[Entries with scene source code]

╭──

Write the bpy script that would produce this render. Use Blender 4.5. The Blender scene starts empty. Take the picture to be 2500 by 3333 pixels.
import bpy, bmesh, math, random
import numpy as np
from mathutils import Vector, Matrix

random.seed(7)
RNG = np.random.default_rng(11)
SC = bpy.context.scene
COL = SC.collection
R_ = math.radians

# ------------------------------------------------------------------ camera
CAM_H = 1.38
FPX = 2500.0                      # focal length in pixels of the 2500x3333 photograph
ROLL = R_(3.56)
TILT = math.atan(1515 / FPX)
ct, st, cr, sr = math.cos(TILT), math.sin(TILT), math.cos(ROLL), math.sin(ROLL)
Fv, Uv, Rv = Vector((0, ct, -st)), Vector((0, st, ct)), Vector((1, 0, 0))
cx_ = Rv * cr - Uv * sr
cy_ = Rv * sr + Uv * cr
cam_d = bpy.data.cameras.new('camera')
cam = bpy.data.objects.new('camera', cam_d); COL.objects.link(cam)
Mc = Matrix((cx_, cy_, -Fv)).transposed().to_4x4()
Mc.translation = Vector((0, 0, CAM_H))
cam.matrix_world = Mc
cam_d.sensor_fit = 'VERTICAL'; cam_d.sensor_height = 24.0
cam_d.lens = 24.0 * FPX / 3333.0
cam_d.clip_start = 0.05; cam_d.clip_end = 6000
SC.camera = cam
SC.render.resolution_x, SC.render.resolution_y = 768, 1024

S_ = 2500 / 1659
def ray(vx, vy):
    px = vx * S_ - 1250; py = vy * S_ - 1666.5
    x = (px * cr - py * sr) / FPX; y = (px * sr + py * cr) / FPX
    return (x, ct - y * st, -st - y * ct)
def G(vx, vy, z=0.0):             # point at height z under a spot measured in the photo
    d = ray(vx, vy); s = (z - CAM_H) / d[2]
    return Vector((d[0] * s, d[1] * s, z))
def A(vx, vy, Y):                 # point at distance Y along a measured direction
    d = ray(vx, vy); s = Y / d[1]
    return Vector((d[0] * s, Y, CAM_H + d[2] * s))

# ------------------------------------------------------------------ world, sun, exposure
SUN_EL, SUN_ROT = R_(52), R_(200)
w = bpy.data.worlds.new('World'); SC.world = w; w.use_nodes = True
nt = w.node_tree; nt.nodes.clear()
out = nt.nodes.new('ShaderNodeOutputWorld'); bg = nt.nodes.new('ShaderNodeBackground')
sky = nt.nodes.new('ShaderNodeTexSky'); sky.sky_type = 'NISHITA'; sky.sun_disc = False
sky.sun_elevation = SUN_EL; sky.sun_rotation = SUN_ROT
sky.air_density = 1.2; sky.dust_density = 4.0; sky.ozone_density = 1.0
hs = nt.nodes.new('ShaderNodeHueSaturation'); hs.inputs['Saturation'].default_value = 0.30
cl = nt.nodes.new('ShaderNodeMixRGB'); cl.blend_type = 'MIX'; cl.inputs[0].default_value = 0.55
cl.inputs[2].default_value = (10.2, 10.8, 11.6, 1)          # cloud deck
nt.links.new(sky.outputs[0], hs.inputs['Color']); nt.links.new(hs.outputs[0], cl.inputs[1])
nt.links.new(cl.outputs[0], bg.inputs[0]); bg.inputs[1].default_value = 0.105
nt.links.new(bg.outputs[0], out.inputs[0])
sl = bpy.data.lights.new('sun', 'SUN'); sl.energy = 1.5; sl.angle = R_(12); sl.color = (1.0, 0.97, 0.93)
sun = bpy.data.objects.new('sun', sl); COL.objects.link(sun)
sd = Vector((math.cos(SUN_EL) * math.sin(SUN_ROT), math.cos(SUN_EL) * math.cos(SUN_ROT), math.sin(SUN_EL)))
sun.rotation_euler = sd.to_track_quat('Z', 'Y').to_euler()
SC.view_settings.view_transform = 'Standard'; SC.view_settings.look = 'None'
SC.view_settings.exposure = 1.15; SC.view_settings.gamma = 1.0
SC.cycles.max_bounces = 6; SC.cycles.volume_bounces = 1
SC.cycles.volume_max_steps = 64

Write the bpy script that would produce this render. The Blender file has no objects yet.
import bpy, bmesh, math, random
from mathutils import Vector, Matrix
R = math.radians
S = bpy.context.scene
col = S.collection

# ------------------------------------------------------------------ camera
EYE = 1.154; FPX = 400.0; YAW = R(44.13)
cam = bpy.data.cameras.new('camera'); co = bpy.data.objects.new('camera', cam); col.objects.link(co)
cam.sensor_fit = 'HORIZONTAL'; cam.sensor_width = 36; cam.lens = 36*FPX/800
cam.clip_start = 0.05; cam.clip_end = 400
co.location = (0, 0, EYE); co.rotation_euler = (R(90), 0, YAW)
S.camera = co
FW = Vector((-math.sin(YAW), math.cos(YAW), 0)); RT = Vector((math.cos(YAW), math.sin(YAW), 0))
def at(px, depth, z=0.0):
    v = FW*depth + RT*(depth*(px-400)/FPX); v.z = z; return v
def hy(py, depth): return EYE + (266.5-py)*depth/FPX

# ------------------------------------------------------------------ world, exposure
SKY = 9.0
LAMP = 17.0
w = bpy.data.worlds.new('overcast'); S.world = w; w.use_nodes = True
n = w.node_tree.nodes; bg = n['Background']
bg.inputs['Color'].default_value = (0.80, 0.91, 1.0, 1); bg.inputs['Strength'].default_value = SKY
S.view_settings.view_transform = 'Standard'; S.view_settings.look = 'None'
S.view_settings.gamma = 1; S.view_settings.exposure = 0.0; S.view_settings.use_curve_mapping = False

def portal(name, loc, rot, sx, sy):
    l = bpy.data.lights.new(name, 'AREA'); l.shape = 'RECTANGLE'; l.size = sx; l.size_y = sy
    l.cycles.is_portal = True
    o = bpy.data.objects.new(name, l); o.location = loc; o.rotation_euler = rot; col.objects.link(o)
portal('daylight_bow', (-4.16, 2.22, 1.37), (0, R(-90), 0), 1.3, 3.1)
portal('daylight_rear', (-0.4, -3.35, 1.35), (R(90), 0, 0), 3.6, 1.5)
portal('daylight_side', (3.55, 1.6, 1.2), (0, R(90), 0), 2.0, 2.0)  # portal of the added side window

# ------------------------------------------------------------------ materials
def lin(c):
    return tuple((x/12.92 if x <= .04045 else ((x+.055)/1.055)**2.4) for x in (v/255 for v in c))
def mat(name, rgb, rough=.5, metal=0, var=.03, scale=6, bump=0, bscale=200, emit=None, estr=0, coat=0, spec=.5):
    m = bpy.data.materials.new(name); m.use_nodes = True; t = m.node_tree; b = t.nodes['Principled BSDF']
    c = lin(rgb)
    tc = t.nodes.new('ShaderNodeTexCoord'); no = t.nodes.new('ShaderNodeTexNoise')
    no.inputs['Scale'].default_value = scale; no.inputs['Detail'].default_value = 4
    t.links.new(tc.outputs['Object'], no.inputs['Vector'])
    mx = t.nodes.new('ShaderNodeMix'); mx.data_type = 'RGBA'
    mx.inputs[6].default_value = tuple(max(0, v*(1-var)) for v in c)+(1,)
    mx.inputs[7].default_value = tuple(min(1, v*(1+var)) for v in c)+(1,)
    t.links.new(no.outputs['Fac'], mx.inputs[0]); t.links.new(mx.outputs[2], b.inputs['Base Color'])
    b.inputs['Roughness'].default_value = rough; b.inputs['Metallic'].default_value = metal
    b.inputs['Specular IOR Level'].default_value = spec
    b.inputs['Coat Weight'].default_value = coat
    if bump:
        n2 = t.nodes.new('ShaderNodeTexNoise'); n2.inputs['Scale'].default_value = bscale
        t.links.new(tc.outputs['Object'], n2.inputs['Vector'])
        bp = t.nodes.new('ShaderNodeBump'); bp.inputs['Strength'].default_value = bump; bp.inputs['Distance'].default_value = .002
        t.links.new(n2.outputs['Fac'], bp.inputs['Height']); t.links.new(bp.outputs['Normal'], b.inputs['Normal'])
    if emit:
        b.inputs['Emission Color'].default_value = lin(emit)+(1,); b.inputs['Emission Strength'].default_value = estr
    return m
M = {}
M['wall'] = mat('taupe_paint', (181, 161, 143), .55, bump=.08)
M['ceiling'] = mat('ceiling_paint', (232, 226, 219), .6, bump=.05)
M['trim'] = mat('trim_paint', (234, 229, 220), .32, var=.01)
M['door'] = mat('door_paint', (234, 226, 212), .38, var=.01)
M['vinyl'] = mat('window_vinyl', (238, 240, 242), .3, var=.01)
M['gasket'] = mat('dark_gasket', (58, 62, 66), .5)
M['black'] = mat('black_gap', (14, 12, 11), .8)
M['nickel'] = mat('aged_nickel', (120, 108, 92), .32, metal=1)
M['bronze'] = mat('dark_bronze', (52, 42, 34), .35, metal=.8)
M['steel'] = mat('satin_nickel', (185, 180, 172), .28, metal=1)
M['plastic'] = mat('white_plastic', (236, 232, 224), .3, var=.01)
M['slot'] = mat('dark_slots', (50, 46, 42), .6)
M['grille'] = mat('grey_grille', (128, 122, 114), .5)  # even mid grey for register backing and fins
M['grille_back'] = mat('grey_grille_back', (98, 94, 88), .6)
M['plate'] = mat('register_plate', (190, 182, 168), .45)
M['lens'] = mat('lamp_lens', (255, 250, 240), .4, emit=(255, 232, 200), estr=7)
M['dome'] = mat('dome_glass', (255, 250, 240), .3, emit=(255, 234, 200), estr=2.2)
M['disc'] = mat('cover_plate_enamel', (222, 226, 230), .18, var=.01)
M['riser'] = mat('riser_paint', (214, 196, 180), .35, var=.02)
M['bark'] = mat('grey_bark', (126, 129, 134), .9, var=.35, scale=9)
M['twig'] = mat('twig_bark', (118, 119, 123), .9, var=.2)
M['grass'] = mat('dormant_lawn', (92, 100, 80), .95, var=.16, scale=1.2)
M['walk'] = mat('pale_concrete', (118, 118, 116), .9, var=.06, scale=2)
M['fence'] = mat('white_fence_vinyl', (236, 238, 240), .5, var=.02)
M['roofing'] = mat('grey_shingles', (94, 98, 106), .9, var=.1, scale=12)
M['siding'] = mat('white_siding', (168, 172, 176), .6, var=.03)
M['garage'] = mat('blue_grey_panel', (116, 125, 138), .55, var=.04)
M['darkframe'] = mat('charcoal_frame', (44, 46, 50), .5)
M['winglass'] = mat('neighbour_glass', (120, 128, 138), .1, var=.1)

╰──

◆ **Task statement**:
Print exactly the lines above from the one with "Write the bpy script that would produce this render. The" to the one with "def hy(py, depth): return", including both.

◆ **The reply**:
Write the bpy script that would produce this render. The Blender file has no objects yet.
import bpy, bmesh, math, random
from mathutils import Vector, Matrix
R = math.radians
S = bpy.context.scene
col = S.collection

# ------------------------------------------------------------------ camera
EYE = 1.154; FPX = 400.0; YAW = R(44.13)
cam = bpy.data.cameras.new('camera'); co = bpy.data.objects.new('camera', cam); col.objects.link(co)
cam.sensor_fit = 'HORIZONTAL'; cam.sensor_width = 36; cam.lens = 36*FPX/800
cam.clip_start = 0.05; cam.clip_end = 400
co.location = (0, 0, EYE); co.rotation_euler = (R(90), 0, YAW)
S.camera = co
FW = Vector((-math.sin(YAW), math.cos(YAW), 0)); RT = Vector((math.cos(YAW), math.sin(YAW), 0))
def at(px, depth, z=0.0):
    v = FW*depth + RT*(depth*(px-400)/FPX); v.z = z; return v
def hy(py, depth): return EYE + (266.5-py)*depth/FPX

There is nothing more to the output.